Document Type

Article

Publication Title

Harvard Journal on Racial & Ethnic Justice

Publication Date

2011

Volume

27

First Page

49

Abstract

This article reconstructs a mostly forgotten moment in Harvard Law School history when the students organized in the early 1990s across race, gender, sexual orientation, and ability and disability lines to push for faculty diversity. The new student coalition, called the Coalition for Civil Rights, gave the students’ activism unusual momentum. This initiative included the first time that law students, acting pro se, sued their law school for discrimination in faculty hiring and the first time Harvard Law School students were publically tried by their school’s Administrative Board for conducting an overnight sit-in at the Dean’s office (i.e., the Griswold 9 incident).
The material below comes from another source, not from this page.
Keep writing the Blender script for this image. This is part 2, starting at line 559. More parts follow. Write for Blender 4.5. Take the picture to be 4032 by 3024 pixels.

Drawing upon social movement theory, the author analyzes why the activism was so robust during this time period by applying the concepts of signaling, framing, and resource mobilization to the actions of the students. The author argues that the unprecedented diversity of the coalition contributed to the activism’s intensity in key ways. First, the protests by this diverse group signaled to the entire student body that the faculty diversity movement was gaining momentum. Second, the ways in which the coalition members framed an inclusive conception of diversity created a sense of strong group cohesion among students. Third, the diversity of the group served as a resource that enhanced the coalition’s problem solving abilities. The author concludes that although the most vigorous activism was relatively short-lived, the students that were involved in this coalition were nonetheless successful in making their voices heard by Harvard University and the general public.

At some point, demands for change have an unacknowledged effect. Those in authority eventually come to see the value of diversity and even take credit for doing what they should have done much earlier. But it is the Harvard Law School students who deserve credit for [a tenured faculty appointment for a woman of color], and they can now celebrate this positive step.